Novel Nights review by Dionne Hargreaves

Happy birthday Novel Nights – by Dionne Hargreaves

Novels nights celebrated its fifth birthday in a way that it knows best.

We were treated to a night of five very good writers including guest author, Lucy English to talk about poetry and prose.

Guest Author, Lucy English

Lucy English, head of creative writing research centre at Bath Spa University, poet, novelist and lecturer, shared a couple of extracts from her latest project, The Book of Hours. The Book of Hours is an online collection of 48 poetry films. It is poetry set to a film.

These poetry films are set to different times of the day and the year with four films for every month.

I have watched the November afternoon one, “The time and the river” by Maciej Patek. Lucy talked about the films being meditative. I was immersed like one of those illusion pictures.

Lucy described poetry as a painting.

In the film I watched, I saw the lines weave on the screen, it felt like I saw other things that weren’t there. When the writer described the basket and the river, I saw that in the lines on the film.

Lucy advised writers to think about language, whether writing prose or poetry. Good to be fresh and give the written words a voice.

Lucy suggested reading, “How to Be both?” by Ali Smith. It is a good illustration on how different character’s voices can be.

Poetry doesn’t have to be about rhyming. Lucy described trying to write poems that rhymed like squashing a marshmallow in a slot machine. Lucy said she values the sounds of words more.

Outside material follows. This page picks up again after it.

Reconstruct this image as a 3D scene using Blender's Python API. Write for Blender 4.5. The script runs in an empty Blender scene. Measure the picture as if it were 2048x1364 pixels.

Lucy said she was inspired by female responses to language and poets on landscapes, mentioning Alice Oswald’s collection, Dart.

If you are interested in viewing poetry films visit The Book of Hours The collection of poems has recently been published by Burning Eye Press 2018.

Other fabulous writers of the night were

Nicola Keller

She has been longlisted in the Bath novel award and SCBWI undiscovered voices. Nicola read an extract from her latest novel. This started as flash fiction and then turned into a short story and then turned into a novel. It’s about a girl learning to read in 1523. The main character has lost everything in a fire and works an unpaid maid.

Simon Tonkin

Regular door man for Novel nights, took to the stage to read an extract about a dream that the main character had. He followed a Japanese girl, wanted to tell her that he loved her but when he caught up with her he found it was his wife. Simon’s story had great suspense and his language set a visual image as Lucy described.

Tony D’Arpino

Is a poet. His latest novel, “Floating harbour” started life a graphic novel but became a novel. He read an extract from “The Dark one”. He described different types of spiders and the main character turning into a spider. He said this isn’t out yet but please make it so. It is like Fear and Loathing meets Spiderman. Very good!

Daisy McNally

Lives in Oxford and is currently doing a PHD at Bath university. Dairy read an extract from her latest novel “I see through you”. Out now, she described this is a book about obsession. She read an extract about going on holiday to the Alps and the main character having dinner with her boyfriend. She described the man making plans for the rest of the meals and holidays that they would have together. You don’t know what is real or imaginary.

Final words.

Thank you again to Grace Palmer and the team at Novel nights for the support that you give to all budding writers. Not all areas in the UK have this opportunity to show- case talent. Don’t let the art of writing die.

Happy Christmas all and see you in 2019!